ANTONY: It was just wonderful to see the edges, it was like the Nazis in their bunker, you know what I mean? The final moments of the Nazis in their little bunker, struggling with the reality that they were gonna have to, you know, reconcile. But you can be sure that they’re going to come back with that super PAC six times stronger, but the great thing is, that we’ve got Hillary [Clinton] in the wings now, I think Hillary will get elected! They don’t have any other candidate and Hillary’s already got so much credibility.

But having said that, Obama… it’s like, do we elect Hitler, or the alternative? Obama, to me, is the alternative to Hitler. But Obama hasn’t made good on his promises to shut Guantanamo Bay, he’s shot all those drones, he’s committing all sorts of international crimes, I mean he’s doing his bits and pieces but he’s far from fulfilled his campaign promises from the last term, and it scares me a little bit. And plus, the lack of attention to climate change is terrifying, when that’s the only issue that’s going to matter in 50 years. The only thing anybody will be asking their grandparents is, what were you doing in 2012, when the waters were starting to rise—did you see those pictures of Venice in the Guardian?

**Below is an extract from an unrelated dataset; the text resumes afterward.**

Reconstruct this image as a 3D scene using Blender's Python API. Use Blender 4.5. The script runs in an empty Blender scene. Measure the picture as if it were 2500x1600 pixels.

NEARBY STRANGER: It’s completely underwater, this is the worst flood that they’ve ever had.

ANTONY: Wow, so it really happened. Was there a storm?

CHARLES: There was a storm surge and a little rain.

Obviously, it’s been an issue for years, but with the hurricane a few weeks ago, it seems to be pushing more toward the forefront. 

ANTONY: That was exciting, you know. I’ve basically spent my entire adult life ranting and railing about the environment. It’s something I’ve been doing since I was a drag queen on the Lower East Side making shows at the Pyramid, reading apocalyptic texts from the New York Times. Like Kabuki and Amanda Lepore reading like, nuclear waste reportage.

Are you concerned with the apocalypse?

ANTONY: Not the apocalypse, just being concerned with like realigning…I don’t believe in the apocalypse anymore.